Given data:

━━━━━━━━━━━━━━━━

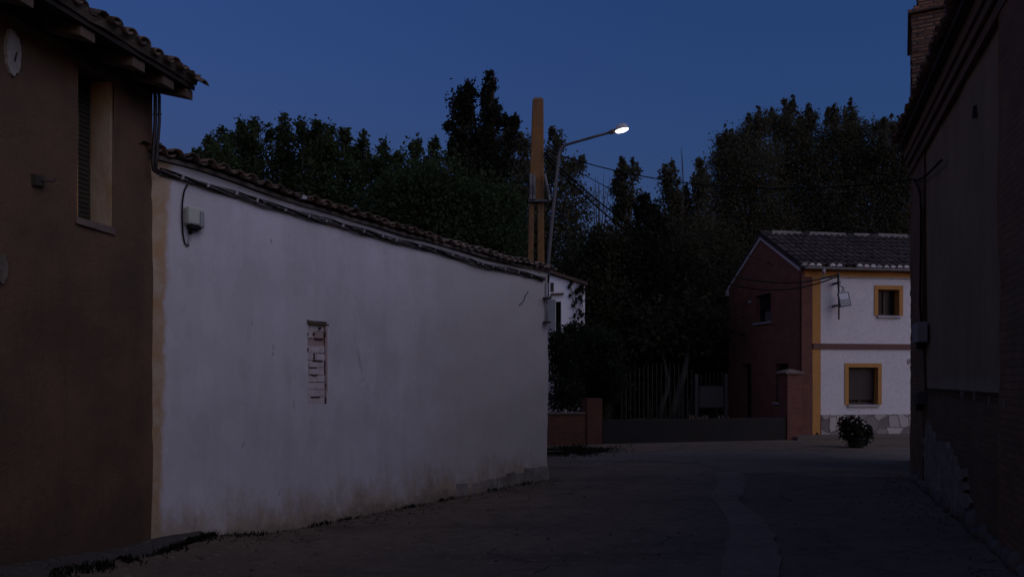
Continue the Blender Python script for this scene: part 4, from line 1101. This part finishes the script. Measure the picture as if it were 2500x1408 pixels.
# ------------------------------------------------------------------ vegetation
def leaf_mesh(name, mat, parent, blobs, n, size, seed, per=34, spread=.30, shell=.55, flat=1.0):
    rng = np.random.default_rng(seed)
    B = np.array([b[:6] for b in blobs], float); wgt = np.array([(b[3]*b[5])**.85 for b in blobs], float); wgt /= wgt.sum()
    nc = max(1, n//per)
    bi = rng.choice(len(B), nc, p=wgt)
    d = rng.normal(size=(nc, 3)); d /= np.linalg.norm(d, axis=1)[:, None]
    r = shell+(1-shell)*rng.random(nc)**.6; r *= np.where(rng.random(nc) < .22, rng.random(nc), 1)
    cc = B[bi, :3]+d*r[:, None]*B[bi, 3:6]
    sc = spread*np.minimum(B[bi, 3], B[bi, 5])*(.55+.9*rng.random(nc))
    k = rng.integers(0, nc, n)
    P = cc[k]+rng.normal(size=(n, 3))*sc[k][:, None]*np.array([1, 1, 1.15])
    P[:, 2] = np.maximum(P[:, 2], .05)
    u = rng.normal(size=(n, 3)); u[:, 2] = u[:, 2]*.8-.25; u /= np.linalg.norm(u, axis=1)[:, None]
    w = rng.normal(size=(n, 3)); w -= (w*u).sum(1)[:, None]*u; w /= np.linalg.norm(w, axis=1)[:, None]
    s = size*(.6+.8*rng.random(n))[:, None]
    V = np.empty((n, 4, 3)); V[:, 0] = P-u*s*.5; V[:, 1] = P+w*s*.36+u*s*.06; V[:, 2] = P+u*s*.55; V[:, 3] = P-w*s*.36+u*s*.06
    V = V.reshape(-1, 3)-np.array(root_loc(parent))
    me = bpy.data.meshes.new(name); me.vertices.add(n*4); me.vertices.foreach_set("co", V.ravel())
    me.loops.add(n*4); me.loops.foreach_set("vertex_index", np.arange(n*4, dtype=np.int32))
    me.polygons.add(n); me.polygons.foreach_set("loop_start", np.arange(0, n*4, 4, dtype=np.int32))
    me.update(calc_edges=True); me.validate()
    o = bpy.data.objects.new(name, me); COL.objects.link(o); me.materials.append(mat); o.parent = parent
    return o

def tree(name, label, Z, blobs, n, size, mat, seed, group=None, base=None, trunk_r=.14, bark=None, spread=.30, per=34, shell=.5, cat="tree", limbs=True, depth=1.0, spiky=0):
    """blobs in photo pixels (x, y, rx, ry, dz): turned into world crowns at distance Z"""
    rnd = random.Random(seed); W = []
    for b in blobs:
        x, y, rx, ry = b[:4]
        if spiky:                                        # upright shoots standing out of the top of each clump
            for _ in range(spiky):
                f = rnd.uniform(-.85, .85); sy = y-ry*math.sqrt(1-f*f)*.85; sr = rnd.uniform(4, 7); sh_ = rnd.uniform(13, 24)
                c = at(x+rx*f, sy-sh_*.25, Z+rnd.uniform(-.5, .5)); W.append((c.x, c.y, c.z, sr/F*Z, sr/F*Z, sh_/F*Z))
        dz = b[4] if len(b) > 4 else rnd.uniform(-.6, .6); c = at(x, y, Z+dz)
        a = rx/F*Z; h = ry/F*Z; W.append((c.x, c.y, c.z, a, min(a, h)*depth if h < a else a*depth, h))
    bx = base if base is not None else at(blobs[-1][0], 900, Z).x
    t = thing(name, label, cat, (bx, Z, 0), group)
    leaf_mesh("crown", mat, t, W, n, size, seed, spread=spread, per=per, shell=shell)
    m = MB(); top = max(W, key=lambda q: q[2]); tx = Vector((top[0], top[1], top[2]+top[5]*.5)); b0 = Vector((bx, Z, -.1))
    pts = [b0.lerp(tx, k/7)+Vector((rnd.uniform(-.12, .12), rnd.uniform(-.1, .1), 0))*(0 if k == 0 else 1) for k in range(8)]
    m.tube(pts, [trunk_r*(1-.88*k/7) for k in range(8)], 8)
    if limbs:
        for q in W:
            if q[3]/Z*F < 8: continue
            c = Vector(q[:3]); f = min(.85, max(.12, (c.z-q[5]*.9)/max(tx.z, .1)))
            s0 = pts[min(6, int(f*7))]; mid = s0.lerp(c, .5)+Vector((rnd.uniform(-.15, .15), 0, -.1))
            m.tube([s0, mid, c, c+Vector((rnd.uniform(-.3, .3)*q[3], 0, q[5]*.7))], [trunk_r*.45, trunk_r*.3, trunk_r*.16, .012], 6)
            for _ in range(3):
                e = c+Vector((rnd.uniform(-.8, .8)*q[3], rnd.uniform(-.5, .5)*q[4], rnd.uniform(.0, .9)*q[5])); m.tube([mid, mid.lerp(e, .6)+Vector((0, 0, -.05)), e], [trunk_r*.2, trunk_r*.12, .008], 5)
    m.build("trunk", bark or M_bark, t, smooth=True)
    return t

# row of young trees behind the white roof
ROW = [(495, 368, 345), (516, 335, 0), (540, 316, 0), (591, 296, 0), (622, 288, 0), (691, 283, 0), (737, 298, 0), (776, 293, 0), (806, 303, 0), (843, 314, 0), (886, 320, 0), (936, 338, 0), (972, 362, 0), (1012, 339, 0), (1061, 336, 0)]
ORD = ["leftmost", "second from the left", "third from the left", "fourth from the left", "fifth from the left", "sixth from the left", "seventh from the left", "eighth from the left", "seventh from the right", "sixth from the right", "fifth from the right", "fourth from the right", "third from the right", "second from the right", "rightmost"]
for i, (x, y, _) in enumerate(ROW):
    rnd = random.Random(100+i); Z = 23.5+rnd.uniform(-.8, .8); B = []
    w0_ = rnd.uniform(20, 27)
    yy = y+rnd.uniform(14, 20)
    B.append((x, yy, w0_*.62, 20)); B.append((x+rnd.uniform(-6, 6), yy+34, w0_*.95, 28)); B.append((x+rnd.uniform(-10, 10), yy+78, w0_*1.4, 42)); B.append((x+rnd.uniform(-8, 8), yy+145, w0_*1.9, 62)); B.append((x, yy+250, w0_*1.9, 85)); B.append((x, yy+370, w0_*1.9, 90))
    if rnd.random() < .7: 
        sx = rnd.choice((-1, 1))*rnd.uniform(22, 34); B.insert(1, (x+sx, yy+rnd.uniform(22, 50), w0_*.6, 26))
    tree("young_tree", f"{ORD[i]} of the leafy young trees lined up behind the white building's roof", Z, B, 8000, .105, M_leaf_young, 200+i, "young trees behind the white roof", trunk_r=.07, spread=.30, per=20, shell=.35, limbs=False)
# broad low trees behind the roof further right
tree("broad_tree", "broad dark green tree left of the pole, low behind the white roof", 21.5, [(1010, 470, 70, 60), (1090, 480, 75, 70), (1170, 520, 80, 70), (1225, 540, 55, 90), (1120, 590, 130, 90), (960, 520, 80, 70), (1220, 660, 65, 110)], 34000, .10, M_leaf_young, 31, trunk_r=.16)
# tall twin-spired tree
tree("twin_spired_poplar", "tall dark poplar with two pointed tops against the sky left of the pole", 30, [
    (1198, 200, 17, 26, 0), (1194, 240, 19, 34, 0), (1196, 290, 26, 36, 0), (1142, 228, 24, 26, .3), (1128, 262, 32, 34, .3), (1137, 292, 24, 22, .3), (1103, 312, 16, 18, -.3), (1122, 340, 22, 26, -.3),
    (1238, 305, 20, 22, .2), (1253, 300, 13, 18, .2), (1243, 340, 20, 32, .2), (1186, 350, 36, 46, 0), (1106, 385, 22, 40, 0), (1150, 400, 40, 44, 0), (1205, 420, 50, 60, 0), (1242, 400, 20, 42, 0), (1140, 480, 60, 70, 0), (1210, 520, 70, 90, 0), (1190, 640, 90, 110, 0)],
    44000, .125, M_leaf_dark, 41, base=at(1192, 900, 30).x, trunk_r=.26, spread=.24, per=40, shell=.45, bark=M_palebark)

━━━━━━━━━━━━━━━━

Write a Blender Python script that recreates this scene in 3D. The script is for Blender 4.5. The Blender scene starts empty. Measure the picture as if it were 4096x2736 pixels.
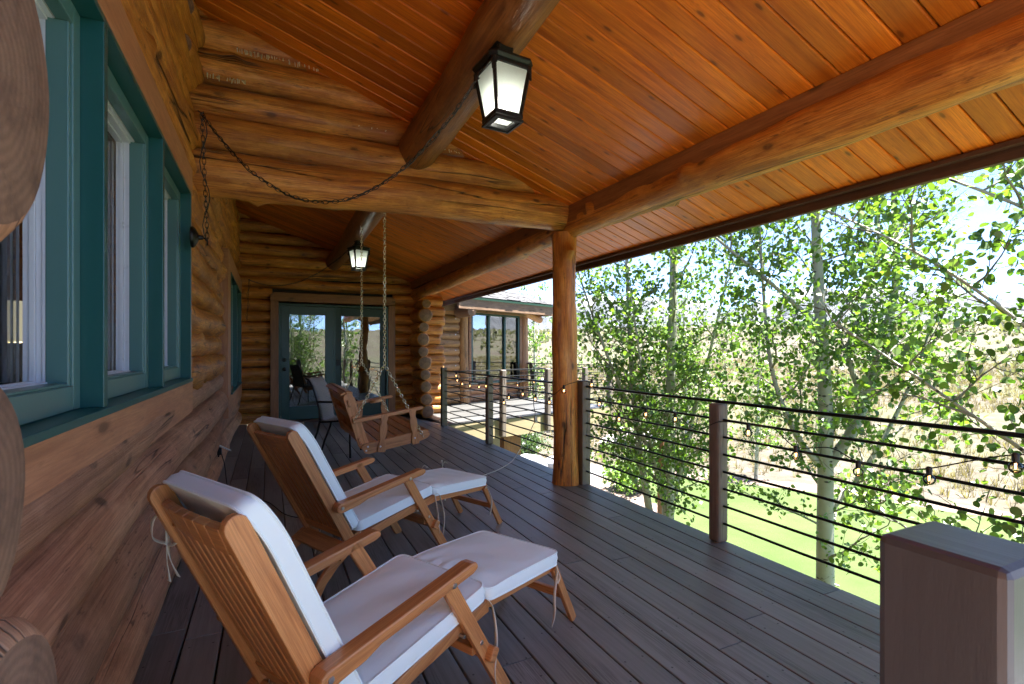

━━━━━━━━━━━━━━━━

Write down the number of lines where the word "Measure" appears, and nothing further.

2